Not many places were open, but eventually we found a Mos Burger restaurant and tucked into their sloppy, spilly burgers. My friend had sunk into a funk. He didn’t want to show me this! Why would I want to see this part of Japan? Didn’t I want to visit Takeda Castle (known as the Japanese Machu-Picchu) instead? Or maybe somewhere beautiful on the Sea of Japan coast? Not Nishiwaki surely? And as I looked out of the window at a sun-bleached second-hand bookstore and one hundred yen shop on a grey winter’s day, I could see his point. But I wanted to see real, rural Japan. Not a tourist resort. After three continuous days of walking, my enthusiasm for this journey across the middle of Japan was beginning to wane too. It was time to take a rest, I would return to the Japan Standard Time line during the Golden Week holidays.
The Chinese character 脇 (waki) does have one meaning that roughly translates as armpit or under the arm. So, Nishiwaki could be literally translated as “western armpit”, which would fit with my friend’s feelings about the place.
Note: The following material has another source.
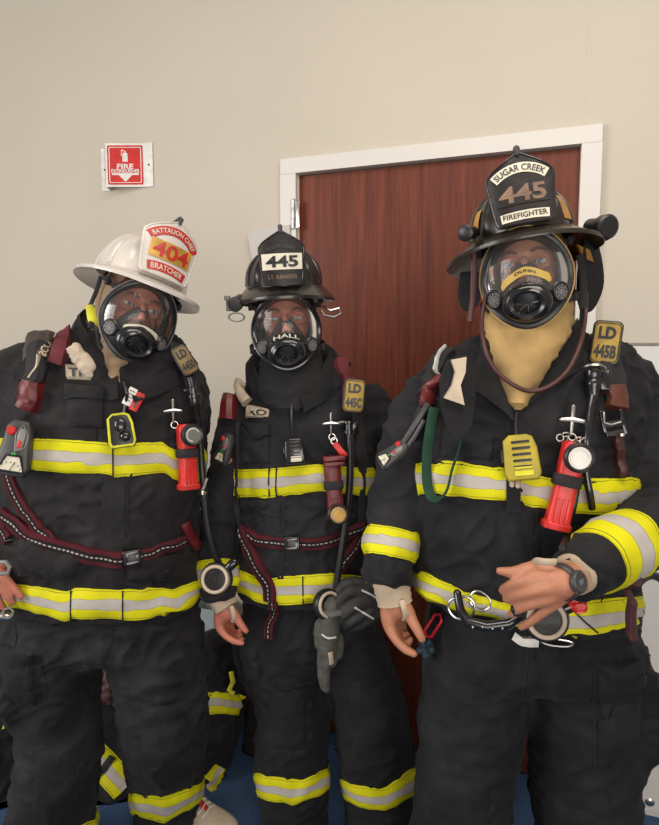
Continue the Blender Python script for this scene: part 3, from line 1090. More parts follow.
def face_mask(person, T, label_m, text, textcol='black', lens='lens', tape='moustache', rim2=None, tv=0.0):
    N = 56
    fr = Mb()
    # rim: section swept round the oval, with a rubber skirt going back to the hood
    rows = []
    for i in range(N):
        a = 2 * math.pi * i / N
        u, v = oval(a)
        p = lens_pt(u, v)
        o = Vector((math.cos(a), 0, math.sin(a)))
        row = [p + o * d + Vector((0, y, 0)) for d, y in ((-0.006, -0.002), (-0.004, -0.007), (0.001, -0.008), (0.0055, -0.006), (0.007, 0.002), (0.004, 0.012), (-0.001, 0.028), (-0.010, 0.040), (-0.016, 0.040), (-0.008, 0.016))]
        rows.append(row)
    fr.grid(rows, closeU=True, closeV=True, T=T)
    if rim2:
        # lighter bead on the rim
        fr.mat('black')
    mask = build('face_mask', fr, 'gloss', parent=person)
    if rim2:
        b = Mb()
        pth = []
        for i in range(N + 1):
            a = 2 * math.pi * i / N
            u, v = oval(a); p = lens_pt(u, v); o = Vector((math.cos(a), 0, math.sin(a)))
            pth.append(p + o * 0.0075 + Vector((0, -0.001, 0)))
        b.tube(pth, 0.0018, 6, T, caps=False)
        build('rim_bead', b, rim2, parent=mask)
    # visor
    ln = Mb()
    rows = []
    for j in range(1, 15):
        k = j / 14 * 0.97
        rows.append([lens_pt(*oval(2 * math.pi * i / N, k)) for i in range(N)])
    ln.grid(rows, closeU=True, T=T, cap0=True)
    build('visor', ln, lens, parent=mask, sharp=None)
    # opaque lower shell hugging the visor (black, thin)
    lo = Mb()
    rows = []
    n1 = 40
    for i in range(n1 + 1):
        u0 = -1 + 2 * i / n1
        # top edge of the black area: high at the middle (nose cup), low at the sides
        vt = -0.36 + 0.26 * math.exp(-(u0 / 0.45) ** 2) - 0.04 * abs(u0)
        # bottom limit on the oval
        w = math.sqrt(max(0, 1 - min(1, abs(u0) / 0.97) ** 2))
        vb = -w * 0.975
        if abs(u0) > 0.86: vt = min(vt, -0.45)
        vt = max(vb, vt)
        rows.append([lens_pt(u0 * 0.95, vb + (vt - vb) * j / 12) + Vector((0, -0.002, 0)) for j in range(13)])
    lo.grid(rows, T=T)
    # edge ribs on it
    lo.tube([r[-1] for r in rows[4:-4]], 0.0022, 6, T)
    build('lower_shell', lo, 'black', parent=mask)
    # oronasal cup seen through the visor
    nc = Mb()
    rows = []
    for j in range(10):
        t = j / 9
        rr = []
        for k in range(24):
            a = 2 * math.pi * k / 24
            s = math.sin(a)
            x = (0.047 - 0.012 * t) * math.cos(a) * (1 - 0.45 * max(0, s))
            z = -0.052 + (0.056 if s > 0 else 0.050) * s * (1 - 0.25 * t)
            rr.append((x, -0.074 - 0.042 * t - 0.022 * max(0, 1 - (math.cos(a)) ** 2) * (1 - t) * (1 if s > 0 else 0), z))
        rows.append(rr)
    nc.grid(rows, closeU=True, T=T)
    build('nose_cup', nc, 'dgrey', parent=mask)
    # breathing port
    c = lens_pt(0, -0.52)
    A = T @ Matrix.Translation(c + Vector((0, -0.006, 0))) @ Matrix.Rotation(R(97), 4, 'X')
    pt = Mb()
    pt.lathe([(0.044, -0.014), (0.043, -0.002), (0.039, 0.006), (0.034, 0.009), (0.033, 0.020), (0.029, 0.0235), (0.0235, 0.021), (0.022, 0.008), (0.021, -0.010)], 36, A @ Matrix.Diagonal((1.16, 0.94, 1.1, 1)), caps=False)
    pt.lathe([(0.0005, -0.010), (0.021, -0.010)], 30, A @ Matrix.Diagonal((1.16, 0.94, 1.1, 1)), caps=False)
    for k in range(4):
        a = math.pi * k / 4
        pt.box((0, 0, -0.006), (0.042, 0.003, 0.004), A @ Matrix.Diagonal((1.16, 0.94, 1.1, 1)) @ Matrix.Rotation(a, 4, 'Z'))
    build('breathing_port', pt, 'gloss', parent=mask)
    # voice emitters
    for s in (-1, 1):
        c = lens_pt(s * 0.72, -0.36)
        nrm = (lens_pt(s * 0.74, -0.36) - lens_pt(s * 0.70, -0.36)).cross(lens_pt(s * 0.72, -0.34) - lens_pt(s * 0.72, -0.38)).normalized()
        if nrm.y > 0: nrm = -nrm
        A = T @ Matrix.Translation(c + nrm * 0.0) @ nrm.to_track_quat('Z', 'Y').to_matrix().to_4x4()
        ve = Mb()
        ve.lathe([(0.020, -0.008), (0.0215, 0.002), (0.020, 0.006), (0.0175, 0.007), (0.0165, 0.0045), (0.0005, 0.0045)], 30, A)
        build('voice_emitter', ve, 'black', parent=mask)
        g = Mb()
        for r_ in (0.0045, 0.0095, 0.0145):
            g.torus(r_, 0.0011, 24, 6, A @ Matrix.Translation((0, 0, 0.0052)))
        for k in range(4):
            g.box((0, 0, 0.0052), (0.031, 0.0016, 0.002), A @ Matrix.Rotation(math.pi * k / 4, 4, 'Z'), bev=0.0004)
        build('grille', g, 'grey' if tape != 'none' else 'dgrey', parent=mask)
    # name tape across the visor
    def tp(u, v):
        return T @ (lens_pt(u, v) + Vector((0, -0.0035, 0)))
    tb = Mb()
    rows = []
    for i in range(29):
        q = -1 + i / 14
        if tape == 'moustache':
            u = q * 0.56; vc = tv - 0.25 * abs(q) ** 1.6 + 0.03 * q; hh = 0.085 - 0.010 * q * q + 0.022 * math.exp(-((abs(q) - 0.90) / 0.10) ** 2)
            if abs(q) > 0.97: hh *= 0.4
        else:
            u = q * 0.50 + 0.04; vc = tv - 0.13 * abs(q) ** 1.8; hh = 0.075
            if abs(q) > 0.97: hh *= 0.6
        rows.append([tp(u, vc + hh * (j / 2 - 1)) for j in range(5)])
    tb.grid(rows)
    tl = build('name_tape', tb, label_m, parent=mask)
    if text:
        def tf(x, y):
            q = x / 0.56
            vc = tv + 0.005 - (0.25 if tape == 'moustache' else 0.15) * abs(q) ** 1.6
            return T @ (lens_pt(x, vc + y) + Vector((0, -0.0042, 0)))
        t = Mb(); lettering(t, text, tf, 0.46 if tape == 'moustache' else 0.78, 0.062 if tape == 'moustache' else 0.10, 0, 0, 0.02)
        build('lettering', t, textcol, parent=mask, smooth=False)
    # head harness straps running back over the hood
    for u, v, e in ((0.86, 0.62, (0.085, 0.03, 0.055)), (-0.86, 0.62, (-0.085, 0.03, 0.055)), (0.93, -0.55, (0.082, 0.045, -0.065)), (-0.93, -0.55, (-0.082, 0.045, -0.065))):
        a = lens_pt(u, v); b = Vector(e)
        st = Mb()
        s = 1 if u > 0 else -1
        mid = (a + b) / 2 + Vector((s * 0.022, 0, 0))
        st.tube([a, mid, b], 0.0065, 8, T, flat=0.3, up=(s, 0, 0))
        st.box(((a.x + mid.x) / 2 + s * 0.004, (a.y + mid.y) / 2, (a.z + mid.z) / 2), (0.010, 0.02, 0.018), T)
        build('head_strap', st, 'bstrap', parent=mask)
    
    return mask


# ---------------------------------------------------------------- helmet
def helmet(person, T, m, brim_m=None, sx=0.112, sy=0.136, sz=0.112, bw=0.158, bf=0.185, bb_=0.235, name='fire_helmet', ribs=8, Z0=0.082, droopk=1.0):
    d = Mb()
    rows = []
    NT, NP = 26, 160
    for i in range(NT + 1):
        th = (math.pi / 2) * i / NT          # 0 at the rim, 90 at the top
        row = []
        for k in range(NP):
            a = 2 * math.pi * k / NP
            ct = max(0.0, math.cos(th)) ** 0.82
            rib = max(0, math.cos(a * ribs / 1.0 + 0.0)) ** 6 * 0.055 * math.sin(min(th * 2.4, math.pi / 2)) * (1 if th < 1.35 else 0.3)
            x = sx * ct * math.cos(a) * (1 + rib); y = sy * ct * math.sin(a) * (1 + rib)
            z = sz * math.sin(th) * (1 + rib * 0.6)
            # raised comb running front to back
            comb = math.exp(-(x / 0.016) ** 2) * 0.015 * max(0, math.sin(th)) ** 0.6
            row.append(Vector((x, y + 0.012, Z0 + z + comb)))
        rows.append(row)
    d.grid(rows, closeU=True, T=T, cap1=True)
    for k in range(8):
        a = 2 * math.pi * (k + 0.5) / 8
        pth = []
        for i in range(15):
            th = R(3) + R(76) * i / 14
            ct = max(0.0, math.cos(th)) ** 0.82
            pth.append(Vector((sx * ct * math.cos(a), sy * ct * math.sin(a) + 0.012, Z0 + sz * math.sin(th))))
        d.tube(pth, [0.007 - 0.004 * i / 14 for i in range(15)], 8, T)
    hel = build(name, d, m, parent=person)
    # brim with rolled edge
    b = Mb()
    rows = []
    prof = [(0.0, 0.010), (0.02, 0.002), (0.18, -0.002), (0.5, -0.006), (0.85, -0.010), (0.97, -0.012), (1.0, -0.010), (1.015, -0.014), (1.0, -0.019), (0.95, -0.017), (0.5, -0.011), (0.0, -0.006)]
    for k in range(NP):
        a = 2 * math.pi * k / NP
        ca, sa = math.cos(a), math.sin(a)
        inn = Vector((sx * 0.985 * ca, sy * 0.985 * sa + 0.012, 0))
        oy = (bb_ if sa > 0 else bf)
        out = Vector((bw * ca, oy * sa + 0.0, 0))
        droop = droopk * (0.045 * max(0, sa) ** 2 + 0.026 * ca * ca) + 0.012 * max(0, -sa) ** 3
        row = []
        for t, z in prof:
            p = inn.lerp(out, t)
            row.append(Vector((p.x, p.y, Z0 + z - droop * max(0, t) ** 1.4)))
        rows.append(row)
    b.grid(rows, closeU=True, closeV=True, T=T)
    build('brim', b, brim_m or m, parent=hel)
    return hel


def shield_fn(T, w, h, lean=0.06, y0=-0.150, z0=0.084):
    """front piece surface: u in metres across, v in metres up from its base"""
    def f(u, v, e=0.0):
        k = u * u * 3.6
        y = y0 + k + v * lean * 2.2 - e
        return T @ Vector((u, y, z0 + v))
    return f


def front_shield(hel, T, m, w=0.135, h=0.165, **kw):
    f = shield_fn(T, w, h, **kw)
    prof = [(0, 0.80), (0.06, 0.86), (0.2, 0.90), (0.45, 0.96), (0.62, 1.0), (0.70, 0.99), (0.74, 0.93), (0.80, 0.80), (0.88, 0.52), (0.94, 0.28), (0.98, 0.12), (1.0, 0.04)]
    rows = []
    n = 22
    for v, k in spline(prof, 34):
        hw = w / 2 * max(0.03, k)
        fr = [f(hw * (-1 + 2 * j / n), h * v, 0.004) for j in range(n + 1)]
        bk = [f(hw * (-1 + 2 * j / n), h * v, -0.002) for j in range(n, -1, -1)]
        rows.append(fr + bk)
    s = Mb(); s.grid(rows, closeU=True, cap0=True, cap1=True)
    sh = build('front_shield', s, m, parent=hel)
    # raised border
    pts = [f(-w / 2 * max(0.03, k) * 0.955, h * (0.02 + v * 0.965), 0.0045) for v, k in spline(prof, 40)]
    pts2 = [f(w / 2 * max(0.03, k) * 0.955, h * (0.02 + v * 0.965), 0.0045) for v, k in spline(prof, 40)]
    bd = Mb(); bd.tube(pts + pts2[::-1], 0.0016, 6)
    bd.tube([f((pts2[0] - pts[0]).length / 2 * (-1 + k / 5), h * 0.02, 0.0045) for k in range(11)], 0.0016, 6)
    build('border', bd, m, parent=hel)
    # brass finial that holds the top of it
    fn = Mb()
    fn.tube([f(0, h * 1.05, -0.012), f(0, h * 1.06, 0.0), f(0, h * 1.04, 0.007), f(0, h * 0.95, 0.007)], [0.005, 0.006, 0.006, 0.003], 10)
    fn.tube([f(0, h * 1.05, -0.012), f(0, h * 0.98, -0.05)], [0.005, 0.006], 10)
    build('finial', fn, 'dgrey', parent=hel)
    return f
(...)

Its more likely meaning in the context of a place name is as a branch or subsidiary. Possibly it refers to a branch road or a western tributary of the Kakogawa river.
Quote of the week: "We found a Mos Burger restaurant and tucked into their sloppy, spilly burgers."
How true! Though I'm sure MOS is not going to adopt that phrase as their new slogan anytime soon.
I like those burgers but boy, are they hard to bite into. I always end up making a mess.
Also, how fitting that you ate at MOS while in the middle of a walk where - I quote again - you wanted to see real, rural Japan. After all, MOS means Mountain Ocean Sun.